> WHAT THIS TASK INVOLVES
Could you give the data below again, exactly and completely?

——————

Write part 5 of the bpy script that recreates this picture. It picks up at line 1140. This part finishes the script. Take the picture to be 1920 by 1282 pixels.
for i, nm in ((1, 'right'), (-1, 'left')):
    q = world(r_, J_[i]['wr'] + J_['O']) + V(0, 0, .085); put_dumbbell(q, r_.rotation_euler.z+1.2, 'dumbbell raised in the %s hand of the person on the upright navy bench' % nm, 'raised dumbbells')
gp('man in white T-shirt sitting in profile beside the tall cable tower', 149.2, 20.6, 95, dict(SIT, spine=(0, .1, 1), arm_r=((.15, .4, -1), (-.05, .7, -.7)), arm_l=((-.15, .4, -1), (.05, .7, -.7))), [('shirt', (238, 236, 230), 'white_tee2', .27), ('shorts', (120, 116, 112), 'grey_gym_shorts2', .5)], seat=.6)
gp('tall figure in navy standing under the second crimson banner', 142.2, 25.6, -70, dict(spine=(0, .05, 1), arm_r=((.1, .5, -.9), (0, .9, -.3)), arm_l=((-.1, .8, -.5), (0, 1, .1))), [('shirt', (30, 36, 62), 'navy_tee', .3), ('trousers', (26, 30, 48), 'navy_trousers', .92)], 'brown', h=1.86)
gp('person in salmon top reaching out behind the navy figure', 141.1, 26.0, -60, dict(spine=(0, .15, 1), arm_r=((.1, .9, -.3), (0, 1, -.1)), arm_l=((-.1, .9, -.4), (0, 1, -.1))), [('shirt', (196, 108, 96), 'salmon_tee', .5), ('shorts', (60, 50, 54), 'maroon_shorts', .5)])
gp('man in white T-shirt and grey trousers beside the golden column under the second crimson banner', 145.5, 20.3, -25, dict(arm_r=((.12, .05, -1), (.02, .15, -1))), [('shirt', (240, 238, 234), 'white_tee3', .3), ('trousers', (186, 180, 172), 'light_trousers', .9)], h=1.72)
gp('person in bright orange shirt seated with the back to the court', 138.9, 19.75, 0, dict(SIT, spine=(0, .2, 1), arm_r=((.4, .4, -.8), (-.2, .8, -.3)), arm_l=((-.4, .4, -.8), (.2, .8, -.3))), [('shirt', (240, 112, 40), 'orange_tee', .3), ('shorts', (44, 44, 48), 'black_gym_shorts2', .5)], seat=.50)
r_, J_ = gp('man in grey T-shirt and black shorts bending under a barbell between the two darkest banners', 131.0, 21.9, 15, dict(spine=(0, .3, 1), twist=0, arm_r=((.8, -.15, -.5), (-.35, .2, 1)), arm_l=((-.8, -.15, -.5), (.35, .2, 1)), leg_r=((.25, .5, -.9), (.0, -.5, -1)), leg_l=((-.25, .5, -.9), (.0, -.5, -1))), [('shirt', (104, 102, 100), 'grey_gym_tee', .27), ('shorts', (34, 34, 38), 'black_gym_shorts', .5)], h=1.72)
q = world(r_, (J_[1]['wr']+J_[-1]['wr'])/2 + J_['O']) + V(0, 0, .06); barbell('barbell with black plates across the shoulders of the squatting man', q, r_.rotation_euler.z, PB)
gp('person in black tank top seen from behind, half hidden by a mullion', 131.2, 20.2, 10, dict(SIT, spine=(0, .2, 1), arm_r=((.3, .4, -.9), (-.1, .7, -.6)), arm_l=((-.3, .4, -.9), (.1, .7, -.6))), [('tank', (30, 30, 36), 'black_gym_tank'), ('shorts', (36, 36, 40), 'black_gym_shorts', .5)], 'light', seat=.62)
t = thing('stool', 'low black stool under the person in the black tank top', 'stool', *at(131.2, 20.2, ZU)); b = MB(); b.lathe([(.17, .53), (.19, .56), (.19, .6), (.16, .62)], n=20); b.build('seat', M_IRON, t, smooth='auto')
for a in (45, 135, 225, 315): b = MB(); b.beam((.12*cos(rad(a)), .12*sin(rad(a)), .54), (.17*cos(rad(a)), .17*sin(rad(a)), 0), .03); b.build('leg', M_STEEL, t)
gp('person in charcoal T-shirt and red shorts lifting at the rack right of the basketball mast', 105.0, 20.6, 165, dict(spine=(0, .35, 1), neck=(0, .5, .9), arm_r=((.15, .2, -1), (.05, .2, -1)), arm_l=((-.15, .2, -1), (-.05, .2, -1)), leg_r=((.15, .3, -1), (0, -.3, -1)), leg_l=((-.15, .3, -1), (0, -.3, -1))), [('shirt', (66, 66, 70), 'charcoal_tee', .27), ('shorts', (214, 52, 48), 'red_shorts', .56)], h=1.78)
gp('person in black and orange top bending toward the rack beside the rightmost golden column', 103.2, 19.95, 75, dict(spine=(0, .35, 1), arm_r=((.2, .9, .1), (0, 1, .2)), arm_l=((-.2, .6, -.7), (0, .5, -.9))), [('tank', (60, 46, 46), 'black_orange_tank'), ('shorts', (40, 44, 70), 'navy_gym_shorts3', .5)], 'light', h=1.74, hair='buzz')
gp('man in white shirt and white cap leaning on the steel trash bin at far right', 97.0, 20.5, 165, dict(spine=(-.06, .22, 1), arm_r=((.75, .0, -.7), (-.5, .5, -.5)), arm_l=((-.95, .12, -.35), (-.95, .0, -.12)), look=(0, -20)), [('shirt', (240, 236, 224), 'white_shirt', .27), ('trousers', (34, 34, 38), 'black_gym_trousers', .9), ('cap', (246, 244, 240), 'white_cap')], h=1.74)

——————

> SOLUTION TO THE EXERCISE
Write part 5 of the bpy script that recreates this picture. It picks up at line 1140. This part finishes the script. Take the picture to be 1920 by 1282 pixels.
for i, nm in ((1, 'right'), (-1, 'left')):
    q = world(r_, J_[i]['wr'] + J_['O']) + V(0, 0, .085); put_dumbbell(q, r_.rotation_euler.z+1.2, 'dumbbell raised in the %s hand of the person on the upright navy bench' % nm, 'raised dumbbells')
gp('man in white T-shirt sitting in profile beside the tall cable tower', 149.2, 20.6, 95, dict(SIT, spine=(0, .1, 1), arm_r=((.15, .4, -1), (-.05, .7, -.7)), arm_l=((-.15, .4, -1), (.05, .7, -.7))), [('shirt', (238, 236, 230), 'white_tee2', .27), ('shorts', (120, 116, 112), 'grey_gym_shorts2', .5)], seat=.6)
gp('tall figure in navy standing under the second crimson banner', 142.2, 25.6, -70, dict(spine=(0, .05, 1), arm_r=((.1, .5, -.9), (0, .9, -.3)), arm_l=((-.1, .8, -.5), (0, 1, .1))), [('shirt', (30, 36, 62), 'navy_tee', .3), ('trousers', (26, 30, 48), 'navy_trousers', .92)], 'brown', h=1.86)
gp('person in salmon top reaching out behind the navy figure', 141.1, 26.0, -60, dict(spine=(0, .15, 1), arm_r=((.1, .9, -.3), (0, 1, -.1)), arm_l=((-.1, .9, -.4), (0, 1, -.1))), [('shirt', (196, 108, 96), 'salmon_tee', .5), ('shorts', (60, 50, 54), 'maroon_shorts', .5)])
gp('man in white T-shirt and grey trousers beside the golden column under the second crimson banner', 145.5, 20.3, -25, dict(arm_r=((.12, .05, -1), (.02, .15, -1))), [('shirt', (240, 238, 234), 'white_tee3', .3), ('trousers', (186, 180, 172), 'light_trousers', .9)], h=1.72)
gp('person in bright orange shirt seated with the back to the court', 138.9, 19.75, 0, dict(SIT, spine=(0, .2, 1), arm_r=((.4, .4, -.8), (-.2, .8, -.3)), arm_l=((-.4, .4, -.8), (.2, .8, -.3))), [('shirt', (240, 112, 40), 'orange_tee', .3), ('shorts', (44, 44, 48), 'black_gym_shorts2', .5)], seat=.50)
r_, J_ = gp('man in grey T-shirt and black shorts bending under a barbell between the two darkest banners', 131.0, 21.9, 15, dict(spine=(0, .3, 1), twist=0, arm_r=((.8, -.15, -.5), (-.35, .2, 1)), arm_l=((-.8, -.15, -.5), (.35, .2, 1)), leg_r=((.25, .5, -.9), (.0, -.5, -1)), leg_l=((-.25, .5, -.9), (.0, -.5, -1))), [('shirt', (104, 102, 100), 'grey_gym_tee', .27), ('shorts', (34, 34, 38), 'black_gym_shorts', .5)], h=1.72)
q = world(r_, (J_[1]['wr']+J_[-1]['wr'])/2 + J_['O']) + V(0, 0, .06); barbell('barbell with black plates across the shoulders of the squatting man', q, r_.rotation_euler.z, PB)
gp('person in black tank top seen from behind, half hidden by a mullion', 131.2, 20.2, 10, dict(SIT, spine=(0, .2, 1), arm_r=((.3, .4, -.9), (-.1, .7, -.6)), arm_l=((-.3, .4, -.9), (.1, .7, -.6))), [('tank', (30, 30, 36), 'black_gym_tank'), ('shorts', (36, 36, 40), 'black_gym_shorts', .5)], 'light', seat=.62)
t = thing('stool', 'low black stool under the person in the black tank top', 'stool', *at(131.2, 20.2, ZU)); b = MB(); b.lathe([(.17, .53), (.19, .56), (.19, .6), (.16, .62)], n=20); b.build('seat', M_IRON, t, smooth='auto')
for a in (45, 135, 225, 315): b = MB(); b.beam((.12*cos(rad(a)), .12*sin(rad(a)), .54), (.17*cos(rad(a)), .17*sin(rad(a)), 0), .03); b.build('leg', M_STEEL, t)
gp('person in charcoal T-shirt and red shorts lifting at the rack right of the basketball mast', 105.0, 20.6, 165, dict(spine=(0, .35, 1), neck=(0, .5, .9), arm_r=((.15, .2, -1), (.05, .2, -1)), arm_l=((-.15, .2, -1), (-.05, .2, -1)), leg_r=((.15, .3, -1), (0, -.3, -1)), leg_l=((-.15, .3, -1), (0, -.3, -1))), [('shirt', (66, 66, 70), 'charcoal_tee', .27), ('shorts', (214, 52, 48), 'red_shorts', .56)], h=1.78)
gp('person in black and orange top bending toward the rack beside the rightmost golden column', 103.2, 19.95, 75, dict(spine=(0, .35, 1), arm_r=((.2, .9, .1), (0, 1, .2)), arm_l=((-.2, .6, -.7), (0, .5, -.9))), [('tank', (60, 46, 46), 'black_orange_tank'), ('shorts', (40, 44, 70), 'navy_gym_shorts3', .5)], 'light', h=1.74, hair='buzz')
gp('man in white shirt and white cap leaning on the steel trash bin at far right', 97.0, 20.5, 165, dict(spine=(-.06, .22, 1), arm_r=((.75, .0, -.7), (-.5, .5, -.5)), arm_l=((-.95, .12, -.35), (-.95, .0, -.12)), look=(0, -20)), [('shirt', (240, 236, 224), 'white_shirt', .27), ('trousers', (34, 34, 38), 'black_gym_trousers', .9), ('cap', (246, 244, 240), 'white_cap')], h=1.74)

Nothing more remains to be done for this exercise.